Extensive Deployment of Innovative 'Low Power Wide Area Sensor Network' (LPWAN) Technology


In collaboration with RioT technology, AU Hydrology has established an extensive network of innovative sensor network technologies. This allows for long term and continuous monitoring in areas otherwise hard to reach. At the forefront of its implementation, the group plans to expand and refine the use of this technology for environmental monitoring.

LPWAN Deployment

  • One “mote” (slave) comprises a standalone cluster of SDI-12 sensors and a radio communication device

  • Includes groundwater level (or stream stage), temperature and EC, soil moisture content and rainfall

  • A central “gateway” (master, on 10 m tower) receives data transmissions from the motes

  • Data from gateway stored on logger with telemetry

  • Communication distances between mote and gateway of up to 1.9 km currently being tested

Real World Field Measurements


Enthusiastic and collaborative field work supplements remote monitoring data.

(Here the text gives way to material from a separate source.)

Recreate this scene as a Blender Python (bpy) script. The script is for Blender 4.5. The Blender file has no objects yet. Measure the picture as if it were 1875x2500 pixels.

With a focus on mentoring future researchers and public engagement Au Hydrology aims to better equip scientists and managers with the right tools to better protect our water security.

Understanding Fundamental Underlying Hydrology


The lab group is trying to establish the key hydrological connections within and across these important headwater wetlands. Connections between landscape units, such as those between hillslopes and peatlands can govern water availability, nutrient and contaminant exchanges and overall ecosystem health. SMHCO has monitoring of discharge, water level, biogeochemistry, soil parameters, rainfall through a range of industry leading techniques.

Biogeochemical Processes


Wetlands are crucial to the fate of potentially dangerous chemicals in the environment. SMHCO specifically characterises the accumulation, transformation and transport of Hg. Combination sampling of well, hillslope runoff and soil cores for Hg, major ions and isotope tracers are employed to quantify this dangerous chemical. Comprehensive methodology can predict methylation and demethylation rates, total available Hg and MeHg%. When combined with SMHCO hydroconnectivity data strong risk managament strategies can be devised to protect regional health.